I can't imagine either the Syrian regime or the Russians needing more trouble & fuss than they've already got.

I don't know why our bosses want to stir up new, enhanced fuss; but it's been clear for some time that they do. We proles could try peace-marching like we used to; but it's even clearer by now that said bosses would just laugh -- while even the Dem party (especially the Dem party?) seems willing to swallow the current USian cover story. What _is_ in it for them? -- or for anyone?

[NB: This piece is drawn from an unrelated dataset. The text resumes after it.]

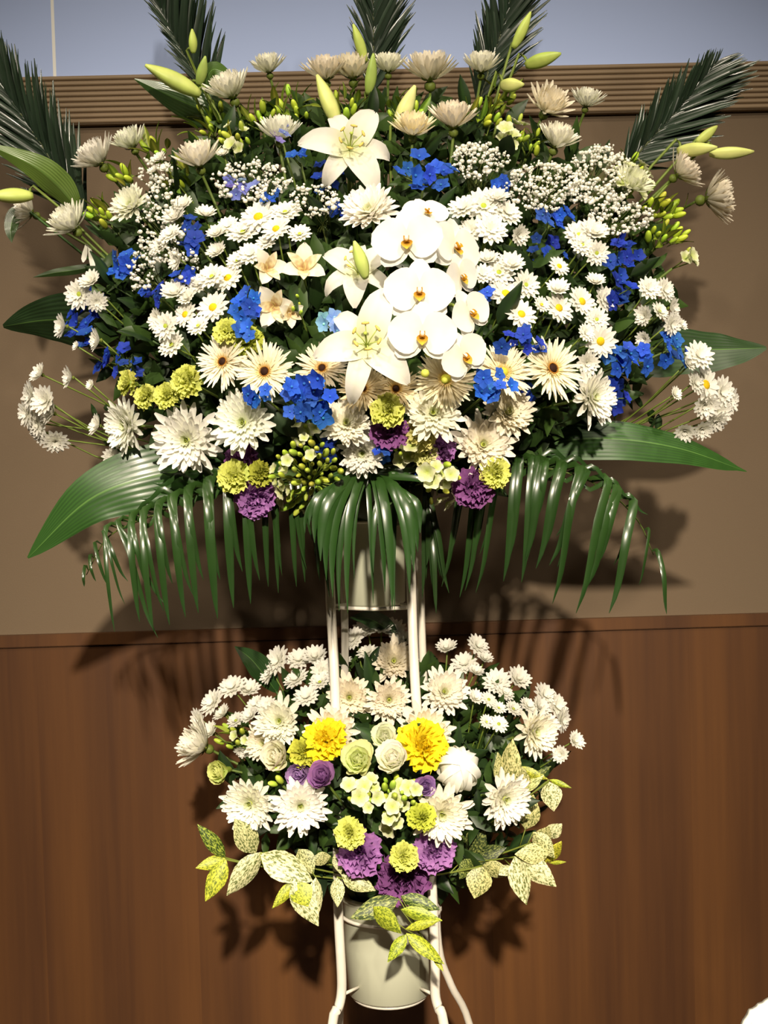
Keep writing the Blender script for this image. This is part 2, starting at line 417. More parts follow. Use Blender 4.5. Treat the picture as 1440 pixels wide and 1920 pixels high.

Nice of the Russians to take it all in good humor -- but when us monkeys start throwing shit it's gotten past chest-thumping & into the danger zone. What's with the clown act here?

bairdseymour said...

Chris said...

It was good to read this again. I actually just listened to your interview regarding the Syria situation and I must admit I was also seriously worried the world was going to end that day. It did not help that Paul Craig Roberts, who I usually really respect, predicted the world was going to end in 10 days, once the US flotilla on its way to Syria arrives. I really appreciate your measured, methodical approach to geopolitics, it has a soothing effect on my nerves. I am reminded of how unfair Western coverage of ex-communist countries can be, by what happened in my own country, Hungary, recently. Viktor Orban (a Putin mini-me in many ways) won a democratic election and the Western reaction was apoplectic, reporting on the whole issue as if Hungary was some sort of Fascist Dictatorship, where minorities are being marched into concentration camps as a matter of course. It reported the voluntary detainment of illegal immigrants, whilst their applications are processed as akin to Nazi Germany's treatment of Jews. The whole Western mainstream media is utterly ridiculous at this point and I can no longer stomach reading their lies. Your blog is about the only English-speaking source that gives accurate and balanced information on Russia and Eastern Europe as a whole, so I really appreciate it.